"In the Snow V, Allgäu"
gelatin silver print on baryta
signed, titled, dated and numbered on verso
You can put snowflakes under the microscope and classify them scientifically: Water vapor frozen to dust or soot particles in the highest layers of air. No heavier than 0.004 grams, the flake. A construct of dendrites, hexagons, which takes its time on its journey to earth, because the air resistance cancels out the earth's gravity. Like on a cushion it sails into the depths, the flake.
But you can also take a Leica and try to capture this magical floating state. This is how the photographer Donata Wenders, who lives in Berlin and Los Angeles, did it. A few years ago she dedicated her series In the Snow to hovering. There are eleven impressionistic black-and-white photographs in small format. Grey, opaque winter light in the Allgäu. The silhouette of a woman, fragile, out of focus, set in boundless swirls of flakes. The contrast between the static figure and the random movement of the snow crystals is striking.

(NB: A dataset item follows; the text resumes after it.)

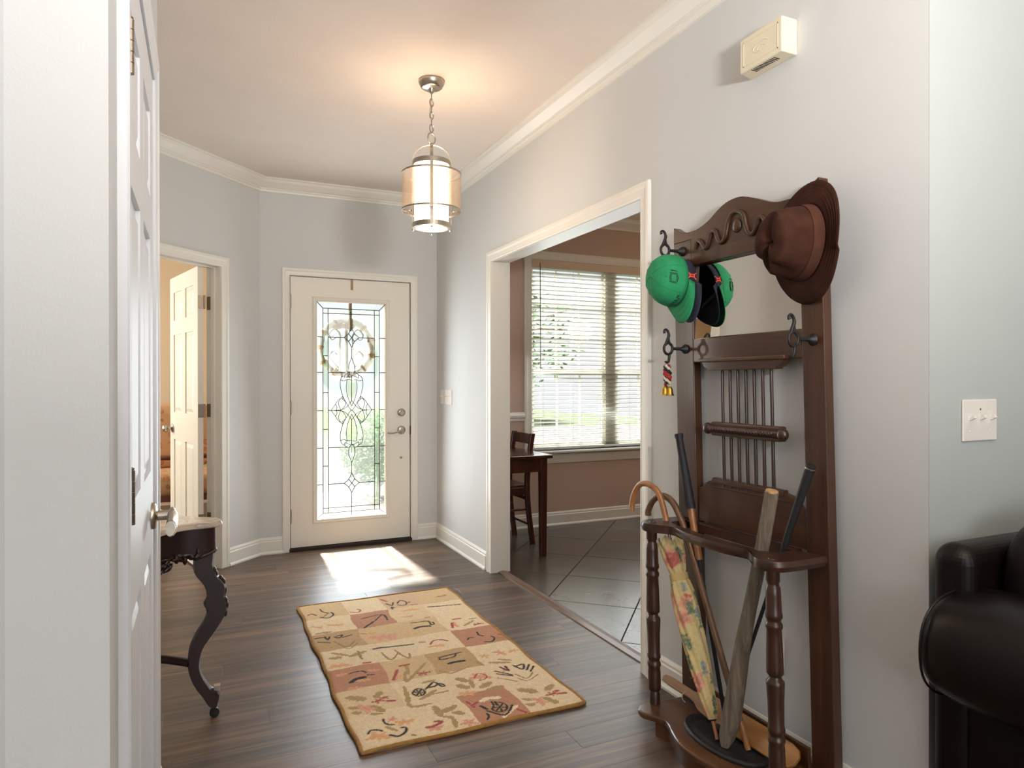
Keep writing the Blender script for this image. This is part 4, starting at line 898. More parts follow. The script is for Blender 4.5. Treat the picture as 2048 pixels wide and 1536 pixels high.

Fashion photographer Peter Lindbergh is a friend of Donata Wenders and her husband, filmmaker Wim Wenders. Lindbergh's photographs mostly depict cool, proud amazons - exactly the opposite of the blurred woman crossing her arms shivering. Lindbergh is fascinated by In the Snow: "Donata sees things we don't see. Her light, her deep black and the fine gray studies in her pictures show how beautiful it must look inside her. Her openness to everything gives us an idea of what it takes to give pictures such poetry."